La langue est traitée d’une façon assez bizarre, les verbes sont rejetés à la fin des phrases. Il n’y est pas dit : « j’ouvre la porte pour te faire entrer » mais « la porte pour te faire entrer j’ouvre ». C’est assez déroutant, on comprend malgré tout ce qui se dit, cette transposition grammaticale semble liée à la langue japonaise.
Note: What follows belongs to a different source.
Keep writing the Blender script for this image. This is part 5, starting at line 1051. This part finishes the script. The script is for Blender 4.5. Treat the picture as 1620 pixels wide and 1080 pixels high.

Beaucoup de passages sont dans diverses langues, sur-titrées, on manque de savoir à quel moment lever les yeux pour lire.
Les visages sont couverts d’un masque souple qui autorise une certaine expression du visage tout en rapprochant les comédiens et leurs personnages de la forme marionnette.
L’île d’or a l’allure d’une revue de presse : et là, et là, que se passe-t-il ? qui va mal ? Il manque une idée directrice.
Le lien, comme dans la chambre en Inde, se fait par Cornélia : femme aux cheveux blancs, double d’Ariane Mnouchkine, là, elle erre sur un lit d’hôpital à roulettes, avec un soignant à ses côtés.
L’autre lien est dans l’action d’une maire qui se bat contre un projet immobilier et pour le maintien d’un festival. Un affairiste brésilien veut construire un hangar pour faire un casino… menaçant l’équilibre ancestral et la vie des pêcheurs.
Sans doute trop modélisé sur La chambre en Inde, L’île d’or manque de fond. Il y a trop de dispersion et des contenus plutôt faibles, proches de ce que l’on pense quand on ne pense à rien. On y voit trop la fatigue de la répétition, même variée.
On peut dire, à l’inverse, que c’est un moment de théâtre pur, de par la diversité des décors, situations, personnages, des registres, par les scènes qui jouent le démontage du théâtre comme celle où le dromadaire se casse sur scène, montrant son mécanisme comique.
Comme au Music-Hall ou au cirque, il y a beaucoup à voir et à entendre, beaucoup de spectaculaire, pour un sens, malheureusement, assez léger.